Considering there are endless possibilities for window treatments, the shape and style of window along with a budget will help you determine the scope of the project.

Keep in mind the material for window coverings, which can make the difference in how easy it is to maintain your kitchen window treatments. Anything near a stove or sink can absorb odors and soak up spatter. For example, you can launder café curtains and other draperies. You can also wipe down synthetic blinds, shutters, and solar shades with soapy water. But it gets more tedious when you have to manage wood blinds and shutters, which have to be cleaned and conditioned with wood cleaner.

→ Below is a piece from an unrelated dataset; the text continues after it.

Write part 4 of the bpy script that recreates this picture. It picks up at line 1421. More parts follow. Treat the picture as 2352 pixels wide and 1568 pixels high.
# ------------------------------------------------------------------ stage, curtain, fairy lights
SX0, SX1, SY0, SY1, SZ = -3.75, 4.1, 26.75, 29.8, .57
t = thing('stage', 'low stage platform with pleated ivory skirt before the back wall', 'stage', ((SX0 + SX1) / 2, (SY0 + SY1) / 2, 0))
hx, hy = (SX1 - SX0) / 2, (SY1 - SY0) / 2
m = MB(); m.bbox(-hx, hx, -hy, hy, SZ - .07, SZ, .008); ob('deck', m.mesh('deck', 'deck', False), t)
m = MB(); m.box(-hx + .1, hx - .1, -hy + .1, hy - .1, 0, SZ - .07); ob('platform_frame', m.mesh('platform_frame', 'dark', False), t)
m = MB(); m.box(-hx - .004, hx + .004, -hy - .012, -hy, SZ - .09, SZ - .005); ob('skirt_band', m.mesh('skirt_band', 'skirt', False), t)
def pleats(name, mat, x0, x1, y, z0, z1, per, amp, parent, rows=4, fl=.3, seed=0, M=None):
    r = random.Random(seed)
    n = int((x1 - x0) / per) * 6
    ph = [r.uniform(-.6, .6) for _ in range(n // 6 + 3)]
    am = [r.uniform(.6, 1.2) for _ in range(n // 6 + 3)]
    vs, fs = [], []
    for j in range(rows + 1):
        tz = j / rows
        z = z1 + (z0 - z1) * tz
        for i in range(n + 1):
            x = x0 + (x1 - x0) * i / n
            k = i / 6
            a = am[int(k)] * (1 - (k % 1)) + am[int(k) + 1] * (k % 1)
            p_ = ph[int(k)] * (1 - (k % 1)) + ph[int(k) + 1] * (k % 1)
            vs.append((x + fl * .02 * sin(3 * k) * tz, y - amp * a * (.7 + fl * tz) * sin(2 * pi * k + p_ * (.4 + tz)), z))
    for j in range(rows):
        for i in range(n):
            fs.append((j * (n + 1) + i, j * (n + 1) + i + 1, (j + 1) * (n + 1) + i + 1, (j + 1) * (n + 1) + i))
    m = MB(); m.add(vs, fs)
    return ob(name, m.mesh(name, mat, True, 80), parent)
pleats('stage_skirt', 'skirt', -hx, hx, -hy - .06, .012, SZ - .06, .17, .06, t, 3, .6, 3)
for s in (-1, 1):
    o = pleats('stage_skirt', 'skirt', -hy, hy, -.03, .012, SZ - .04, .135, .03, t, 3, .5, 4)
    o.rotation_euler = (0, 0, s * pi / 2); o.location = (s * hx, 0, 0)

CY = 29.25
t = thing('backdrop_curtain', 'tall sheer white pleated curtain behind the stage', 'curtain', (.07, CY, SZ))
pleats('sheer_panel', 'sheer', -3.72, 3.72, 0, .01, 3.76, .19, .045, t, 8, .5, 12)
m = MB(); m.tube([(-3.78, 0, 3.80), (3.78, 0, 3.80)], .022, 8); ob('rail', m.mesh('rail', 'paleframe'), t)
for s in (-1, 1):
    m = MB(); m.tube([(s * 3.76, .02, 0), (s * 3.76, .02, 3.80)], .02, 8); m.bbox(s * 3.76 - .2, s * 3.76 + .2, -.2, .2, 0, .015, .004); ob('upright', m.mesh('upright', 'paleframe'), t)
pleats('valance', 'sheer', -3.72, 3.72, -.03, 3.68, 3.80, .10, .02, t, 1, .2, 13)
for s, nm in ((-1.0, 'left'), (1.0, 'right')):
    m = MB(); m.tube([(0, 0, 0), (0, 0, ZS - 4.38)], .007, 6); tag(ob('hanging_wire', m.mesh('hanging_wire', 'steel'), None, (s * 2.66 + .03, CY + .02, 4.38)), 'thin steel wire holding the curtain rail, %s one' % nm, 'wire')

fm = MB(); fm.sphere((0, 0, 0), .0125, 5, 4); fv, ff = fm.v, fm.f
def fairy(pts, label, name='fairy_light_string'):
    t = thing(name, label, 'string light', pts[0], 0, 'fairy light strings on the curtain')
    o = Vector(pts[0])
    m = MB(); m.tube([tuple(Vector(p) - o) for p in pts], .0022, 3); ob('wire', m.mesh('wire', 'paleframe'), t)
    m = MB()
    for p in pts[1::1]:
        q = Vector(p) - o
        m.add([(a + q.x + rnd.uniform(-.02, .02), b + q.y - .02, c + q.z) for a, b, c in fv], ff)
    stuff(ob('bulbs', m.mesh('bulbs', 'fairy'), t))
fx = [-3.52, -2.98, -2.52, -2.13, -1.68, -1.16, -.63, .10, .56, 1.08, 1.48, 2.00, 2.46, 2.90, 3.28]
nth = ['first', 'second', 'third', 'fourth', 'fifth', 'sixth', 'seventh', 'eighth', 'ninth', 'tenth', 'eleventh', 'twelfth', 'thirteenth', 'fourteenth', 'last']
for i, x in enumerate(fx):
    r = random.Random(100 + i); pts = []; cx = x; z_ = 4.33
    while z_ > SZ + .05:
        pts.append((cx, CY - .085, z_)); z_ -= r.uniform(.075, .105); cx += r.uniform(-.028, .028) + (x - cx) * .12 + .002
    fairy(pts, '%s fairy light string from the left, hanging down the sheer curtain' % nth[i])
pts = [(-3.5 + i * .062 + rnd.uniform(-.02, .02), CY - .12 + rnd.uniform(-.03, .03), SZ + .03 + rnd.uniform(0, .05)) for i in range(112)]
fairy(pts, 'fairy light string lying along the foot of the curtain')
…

Vertical window coverings, such as a vertical blind or drapery panels, generally work best on windows that are wider than they are tall; they add height and formality to the room. Horizontal blinds for large window treatments—such as cellular shades and wood blinds—work best on windows that are taller than they are wide; they enhance a cozy and casual decor.

Where privacy is not an issue, a swag of patterned or colored fabric draped over a single window can also make a statement. A cornice or valance that's hung a few inches above the window casing brings your eye up, showcasing the full window view. Curtain rods can span an entire wall, end-to-end, to achieve grandeur and openness. Taking the large window's treatments all the way to the ceiling will make the kitchen feel even larger. A way to fill in the blank space left in between the ceiling and top of the window casing is to use Roman shades or textured blinds. Hang them just under the valance or curtain rod. If you want more privacy or light adjustment, they can be lowered to the bottom of the window; this not only adds beauty, but it also comes with great functionality. If you are adding side panels, make sure to size them wide enough to skim the sides of your windows.

For the most personalized effect, choose resources that express your lifestyle: materials, texture, colors and design.